::: Source excerpt :::
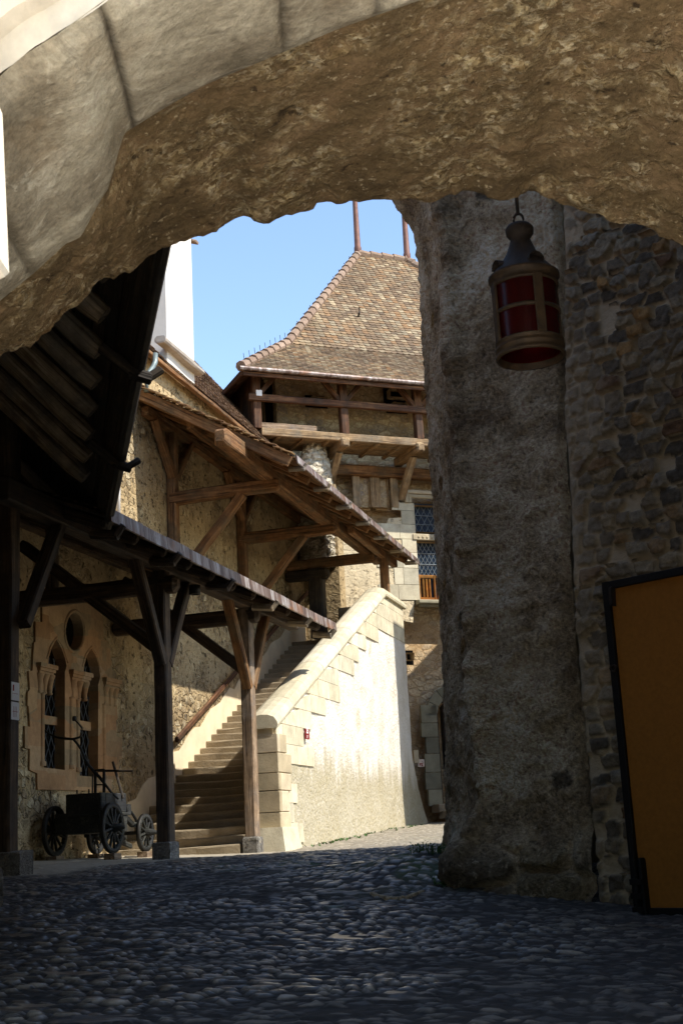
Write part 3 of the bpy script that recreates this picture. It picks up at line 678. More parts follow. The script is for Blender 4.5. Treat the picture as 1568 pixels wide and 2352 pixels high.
# end pillar and base block
mb = MB(); z = -.1; 
for hgt in (.34, .28, .36, .30, .34, .33):
    if z+hgt > 1.95: hgt = 1.95-z
    mb.cbox(XI-.02, XO+.06, 21.93, 22.06, z+.005, z+hgt-.005, .012, .004); mb.cbox(XI+.02, XO+.05, 22.06, 22.0+random.uniform(.45, .75), z+.005, z+hgt-.005, .012, .004); z += hgt
    if z >= 1.9: break
mb.build('pillar', M['molasse'], stair)
mb = MB(); b0 = P(612, 1950, Y=21.8); vs = []
for (x0, x1, y0, y1, z) in ((-7.72, -7.05, 21.72, 22.75, -.2), (-7.70, -7.13, 21.8, 22.6, .27)): vs += [(x0, y0, z), (x1, y0, z), (x1, y1, z), (x0, y1, z)]
mb.add(vs, [(3, 2, 1, 0), (4, 5, 6, 7), (0, 1, 5, 4), (1, 2, 6, 5), (2, 3, 7, 6), (3, 0, 4, 7)]); mb.build('base_block', M['ashlar'], stair)
mb = MB(); h0, h1 = P(405, 1700, X=XW+.16), P(706, 1360, X=XW+.16); mb.beam(h0, h1, .07, .11, c=.02, j=.004)
for t in (.08, .3, .55, .8): q = h0.lerp(h1, t); mb.tube([q+Vector((0, 0, -.03)), q+Vector((-.15, 0, -.09))], .012, 6)
mb.build('handrail', M['tower_wood'], stair)

# ================================================================== UPPER CANOPY
can = thing('stair_canopy', (-8.5, 27, 7), 'brown timber lean-to roof with tiles sheltering the top of the stairs', 'canopy roof')
EX, EZc, WZ = -6.9, 6.93, 8.8; ang = math.atan2(WZ-EZc, EX-XW); vC = Vector((-math.cos(ang), 0, math.sin(ang))); nC = Vector((math.sin(ang), 0, math.cos(ang)))
YC0, YC1 = 22.67, 33.2; LC = (EX-XW)/math.cos(ang); OC = Vector((EX, YC0, EZc))
mb = MB(); s = 0.0
while s < LC-.02:
    w_ = random.uniform(.17, .24); w_ = min(w_, LC-s); a = OC+vC*(s+w_/2)-nC*.035; mb.beam(a+Vector((0, .02, 0)), a+Vector((0, YC1-YC0-.02, 0)), w_-.012, .03, nC, c=.004, j=.003, seg=6); s += w_
mb.build('sheathing', M['canopy_wood'], can)
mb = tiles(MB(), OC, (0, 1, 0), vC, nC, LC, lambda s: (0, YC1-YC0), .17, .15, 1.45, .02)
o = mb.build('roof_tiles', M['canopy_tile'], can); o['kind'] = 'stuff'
y = YC0+.05; k = 0
while y < YC1:
    a = OC+Vector((0, y-YC0, 0)); mb = MB().beam(a+vC*.16-nC*.13, a+vC*LC-nC*.13, .13, .15, nC, c=.02, j=.006); mb.build('rafter', M['canopy_wood'], can); y += .78
mb = MB().beam(OC+Vector((0, -.05, 0))+vC*.02-nC*.10, OC+Vector((0, -.05, 0))+vC*LC-nC*.10, .06, .20, nC, c=.008, j=.006); mb.build('verge_board', M['canopy_wood'], can)
mb = MB()
for i in range(22):
    a = OC+Vector((-.0, -.08, 0))+vC*(i*LC/22+.02); mb.beam(a+nC*(.055+random.uniform(0, .02)), a+vC*.24+nC*.03, .20, .022, nC, c=.004, j=.006)
mb.build('verge_tiles', M['canopy_tile'], can)
mb = MB(); y = YC0
while y < YC1-.1:
    y2 = min(y+random.uniform(.7, 1.1), YC1); mb.box((EX+.05, (y+y2)/2, EZc-.02+random.uniform(-.006, .006)), (.012, 0, .004), (0, (y2-y)/2-.006, 0), (-.012, 0, .075)); y = y2
gt = mb.build('gutter', M['copper'], can)
for i in range(7):
    yy = YC0+.35+i*1.62; mb = MB()
    if yy < YC1: mb.beam((EX-.22, yy, EZc-.10), (EX+.10, yy, EZc-.12), .09, .10, c=.03); mb.beam((EX+.05, yy, EZc-.14), (EX+.13, yy, EZc-.02), .07, .05, c=.02); mb.build('gutter_bracket', M['grey_wood'], can)
XPl = -7.94; zp = 7.18
mb = MB().beam((XPl, P(510, 1045, X=XPl).y-.1, zp), (XPl, YC1+.1, zp-.05), .26, .32, c=.03, j=.01, cap=.06, seg=12); mb.build('plate_beam', M['canopy_wood'], can)
mb = MB().beam((XW+.1, YC0+.3, 8.38), (XW+.1, YC1, 8.38), .16, .2, j=.006); mb.build('wall_plate', M['canopy_wood'], can)
mb = MB().beam((-9.0, YC0+.15, 7.93), (-9.0, YC1, 7.93), .16, .2, j=.006); mb.build('purlin', M['canopy_wood'], can)
Ys = [P(385, 1100, X=XW).y, P(545, 1210, X=XW).y, 32.0]
for i, yk in enumerate(Ys):
    za = zp-.29
    mb = MB().beam((XW+.02, yk, za+(.0)), (XPl+.22, yk, za+.03), .2, .26, c=.03, j=.008, cap=.05); mb.build('bracket_arm', M['canopy_wood'], can)
    if i < 2:
        mb = MB().beam((XW+.11, yk, za-1.85), (XW+.11, yk, 8.3), .2, .2, (0, 1, 0), c=.02, j=.008); mb.build('wall_post', M['canopy_wood'], can)
        mb = MB().beam((XW+.18, yk, za-1.7), (XPl-.55, yk, za-.08), .17, .2, (0, 1, 0), c=.02, j=.007, cap=0); mb.build('strut', M['canopy_wood'], can)
        for sg in (-1, 1):
            mb = MB().beam((XW+.13, yk+sg*.05, za+.45), (XW+.13, yk+sg*.95, 8.3), .14, .17, (1, 0, 0), c=.02, j=.006, cap=0); mb.build('brace', M['canopy_wood'], can)
    else:
        q = P(728, 1350, Y=yk); mb = MB().beam((q.x, yk, 4.98), (q.x, yk, za-.13), .36, .36, (0, 1, 0), c=.03, j=.01); mb.build('landing_post', M['dark_wood'], can)
        mb = MB().beam((XW+.02, yk-.06, za-.28), (q.x+.35, yk-.06, za-.28), .24, .28, c=.05, j=.01, cap=.06); mb.build('bolster', M['dark_wood'], can)
q = P(880, 1355, X=-7.5); mb = MB().beam((-7.5, q.y+.25, zc(31)+.1), (-7.5, q.y+.25, zp-.2), .2, .2, (0, 1, 0), c=.02, j=.006); mb.build('parapet_post', M['canopy_wood'], can)
mb = MB().beam((-7.5, YC0+6.2, EZc+.02), (-7.5, YC1, EZc+.0), .16, .2, c=.02, j=.006); mb.build('plate_beam', M['canopy_wood'], can)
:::
Goal: Skip every picture and transcribe the data above exactly.

Problem solution:
Write part 3 of the bpy script that recreates this picture. It picks up at line 678. More parts follow. The script is for Blender 4.5. Treat the picture as 1568 pixels wide and 2352 pixels high.
# end pillar and base block
mb = MB(); z = -.1; 
for hgt in (.34, .28, .36, .30, .34, .33):
    if z+hgt > 1.95: hgt = 1.95-z
    mb.cbox(XI-.02, XO+.06, 21.93, 22.06, z+.005, z+hgt-.005, .012, .004); mb.cbox(XI+.02, XO+.05, 22.06, 22.0+random.uniform(.45, .75), z+.005, z+hgt-.005, .012, .004); z += hgt
    if z >= 1.9: break
mb.build('pillar', M['molasse'], stair)
mb = MB(); b0 = P(612, 1950, Y=21.8); vs = []
for (x0, x1, y0, y1, z) in ((-7.72, -7.05, 21.72, 22.75, -.2), (-7.70, -7.13, 21.8, 22.6, .27)): vs += [(x0, y0, z), (x1, y0, z), (x1, y1, z), (x0, y1, z)]
mb.add(vs, [(3, 2, 1, 0), (4, 5, 6, 7), (0, 1, 5, 4), (1, 2, 6, 5), (2, 3, 7, 6), (3, 0, 4, 7)]); mb.build('base_block', M['ashlar'], stair)
mb = MB(); h0, h1 = P(405, 1700, X=XW+.16), P(706, 1360, X=XW+.16); mb.beam(h0, h1, .07, .11, c=.02, j=.004)
for t in (.08, .3, .55, .8): q = h0.lerp(h1, t); mb.tube([q+Vector((0, 0, -.03)), q+Vector((-.15, 0, -.09))], .012, 6)
mb.build('handrail', M['tower_wood'], stair)

# ================================================================== UPPER CANOPY
can = thing('stair_canopy', (-8.5, 27, 7), 'brown timber lean-to roof with tiles sheltering the top of the stairs', 'canopy roof')
EX, EZc, WZ = -6.9, 6.93, 8.8; ang = math.atan2(WZ-EZc, EX-XW); vC = Vector((-math.cos(ang), 0, math.sin(ang))); nC = Vector((math.sin(ang), 0, math.cos(ang)))
YC0, YC1 = 22.67, 33.2; LC = (EX-XW)/math.cos(ang); OC = Vector((EX, YC0, EZc))
mb = MB(); s = 0.0
while s < LC-.02:
    w_ = random.uniform(.17, .24); w_ = min(w_, LC-s); a = OC+vC*(s+w_/2)-nC*.035; mb.beam(a+Vector((0, .02, 0)), a+Vector((0, YC1-YC0-.02, 0)), w_-.012, .03, nC, c=.004, j=.003, seg=6); s += w_
mb.build('sheathing', M['canopy_wood'], can)
mb = tiles(MB(), OC, (0, 1, 0), vC, nC, LC, lambda s: (0, YC1-YC0), .17, .15, 1.45, .02)
o = mb.build('roof_tiles', M['canopy_tile'], can); o['kind'] = 'stuff'
y = YC0+.05; k = 0
while y < YC1:
    a = OC+Vector((0, y-YC0, 0)); mb = MB().beam(a+vC*.16-nC*.13, a+vC*LC-nC*.13, .13, .15, nC, c=.02, j=.006); mb.build('rafter', M['canopy_wood'], can); y += .78
mb = MB().beam(OC+Vector((0, -.05, 0))+vC*.02-nC*.10, OC+Vector((0, -.05, 0))+vC*LC-nC*.10, .06, .20, nC, c=.008, j=.006); mb.build('verge_board', M['canopy_wood'], can)
mb = MB()
for i in range(22):
    a = OC+Vector((-.0, -.08, 0))+vC*(i*LC/22+.02); mb.beam(a+nC*(.055+random.uniform(0, .02)), a+vC*.24+nC*.03, .20, .022, nC, c=.004, j=.006)
mb.build('verge_tiles', M['canopy_tile'], can)
mb = MB(); y = YC0
while y < YC1-.1:
    y2 = min(y+random.uniform(.7, 1.1), YC1); mb.box((EX+.05, (y+y2)/2, EZc-.02+random.uniform(-.006, .006)), (.012, 0, .004), (0, (y2-y)/2-.006, 0), (-.012, 0, .075)); y = y2
gt = mb.build('gutter', M['copper'], can)
for i in range(7):
    yy = YC0+.35+i*1.62; mb = MB()
    if yy < YC1: mb.beam((EX-.22, yy, EZc-.10), (EX+.10, yy, EZc-.12), .09, .10, c=.03); mb.beam((EX+.05, yy, EZc-.14), (EX+.13, yy, EZc-.02), .07, .05, c=.02); mb.build('gutter_bracket', M['grey_wood'], can)
XPl = -7.94; zp = 7.18
mb = MB().beam((XPl, P(510, 1045, X=XPl).y-.1, zp), (XPl, YC1+.1, zp-.05), .26, .32, c=.03, j=.01, cap=.06, seg=12); mb.build('plate_beam', M['canopy_wood'], can)
mb = MB().beam((XW+.1, YC0+.3, 8.38), (XW+.1, YC1, 8.38), .16, .2, j=.006); mb.build('wall_plate', M['canopy_wood'], can)
mb = MB().beam((-9.0, YC0+.15, 7.93), (-9.0, YC1, 7.93), .16, .2, j=.006); mb.build('purlin', M['canopy_wood'], can)
Ys = [P(385, 1100, X=XW).y, P(545, 1210, X=XW).y, 32.0]
for i, yk in enumerate(Ys):
    za = zp-.29
    mb = MB().beam((XW+.02, yk, za+(.0)), (XPl+.22, yk, za+.03), .2, .26, c=.03, j=.008, cap=.05); mb.build('bracket_arm', M['canopy_wood'], can)
    if i < 2:
        mb = MB().beam((XW+.11, yk, za-1.85), (XW+.11, yk, 8.3), .2, .2, (0, 1, 0), c=.02, j=.008); mb.build('wall_post', M['canopy_wood'], can)
        mb = MB().beam((XW+.18, yk, za-1.7), (XPl-.55, yk, za-.08), .17, .2, (0, 1, 0), c=.02, j=.007, cap=0); mb.build('strut', M['canopy_wood'], can)
        for sg in (-1, 1):
            mb = MB().beam((XW+.13, yk+sg*.05, za+.45), (XW+.13, yk+sg*.95, 8.3), .14, .17, (1, 0, 0), c=.02, j=.006, cap=0); mb.build('brace', M['canopy_wood'], can)
    else:
        q = P(728, 1350, Y=yk); mb = MB().beam((q.x, yk, 4.98), (q.x, yk, za-.13), .36, .36, (0, 1, 0), c=.03, j=.01); mb.build('landing_post', M['dark_wood'], can)
        mb = MB().beam((XW+.02, yk-.06, za-.28), (q.x+.35, yk-.06, za-.28), .24, .28, c=.05, j=.01, cap=.06); mb.build('bolster', M['dark_wood'], can)
q = P(880, 1355, X=-7.5); mb = MB().beam((-7.5, q.y+.25, zc(31)+.1), (-7.5, q.y+.25, zp-.2), .2, .2, (0, 1, 0), c=.02, j=.006); mb.build('parapet_post', M['canopy_wood'], can)
mb = MB().beam((-7.5, YC0+6.2, EZc+.02), (-7.5, YC1, EZc+.0), .16, .2, c=.02, j=.006); mb.build('plate_beam', M['canopy_wood'], can)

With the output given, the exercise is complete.